A Tv. Jequitibá assume um certo papel de centralidade no bairro. Para lá convergem os moradores de todos os

cantos, em busca dos produtos e serviços oferecidos. O mesmo não ocorre em relação ao Fim-de-linha, que

apesar de oferecer muito mais espaço que a “Feirinha”, permanece esvaziado ao longo de todo o dia.

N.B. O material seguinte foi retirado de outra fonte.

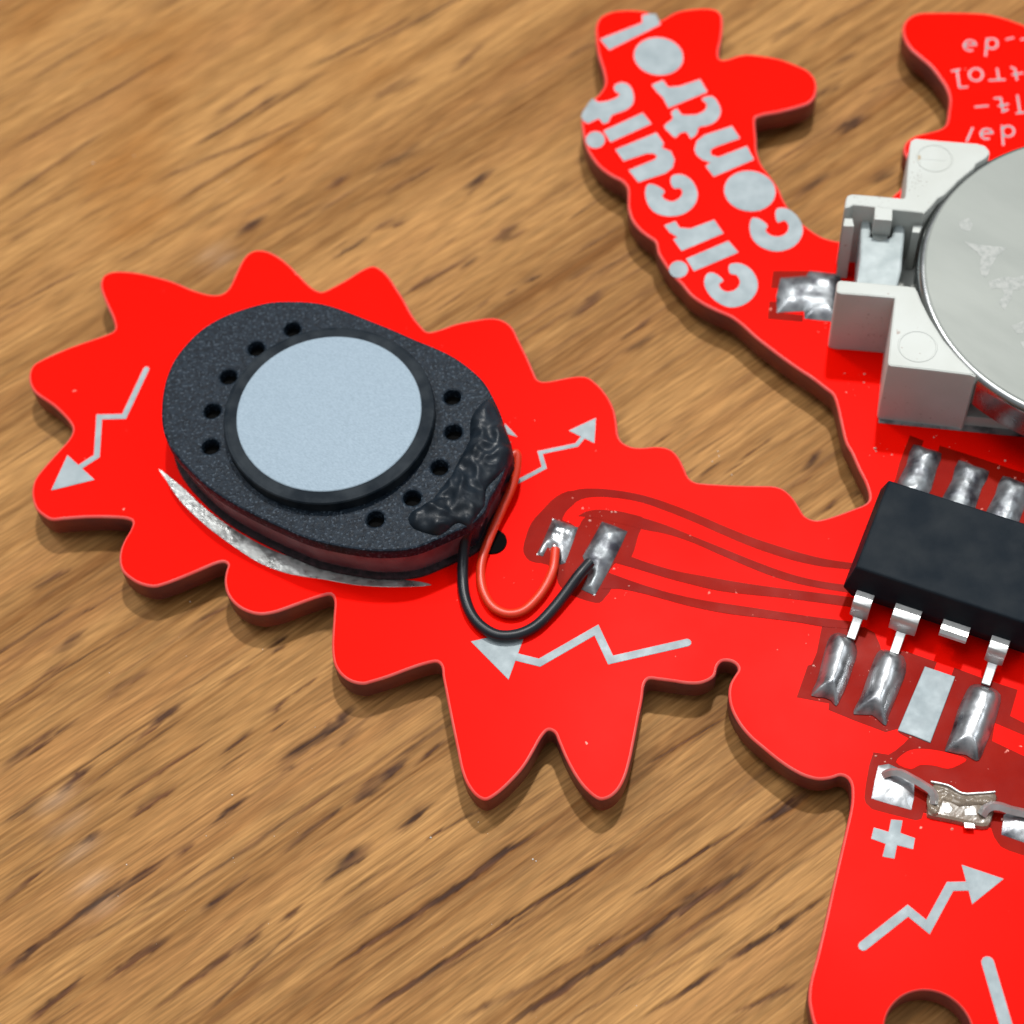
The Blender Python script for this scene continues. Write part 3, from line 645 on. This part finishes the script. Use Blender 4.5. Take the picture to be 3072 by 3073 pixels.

Nem mesmo a questão do ônibus parece funcionar como atrativo, uma vez que os moradores de Alagados

preferem pegar ônibus na Av. Suburbana, que oferece uma diversidade muito maior de linhas, além do tempo de

espera ser menor. Também é importante ressaltar que é no Fim-de-linha que fica localizado o posto da Polícia

Militar, em permanente tensão com os traficantes que atuam nas proximidades, sobretudo quando estes atrasam

a propina dos policiais.

Além das questões já colocadas, não podemos deixar de considerar que existe uma diferença sócio-econômica

significativa entre os moradores do miolo e da borda de Alagados. As casas mais próximas à Enseada dos

Tanheiros tiveram ocupação mais recente. Existem moradores que deixaram as palafitas há poucos anos, tendo

sido relocados para um dos projetos habitacionais da CONDER ou ocupado áreas de aterros que eram na

verdade destinadas à criação de espaços públicos e jardins. Nesse sentido, a relação miolo-borda em Alagados

guarda uma relação inversa ao que ocorre em Salvador no que diz respeito à relação entre borda e miolo, na

medida em que a ocupação da cidade sempre privilegiou a borda em detrimento do miolo, que permanece

esquecido, sem infra-estruturas básicas e segregado do restante da cidade.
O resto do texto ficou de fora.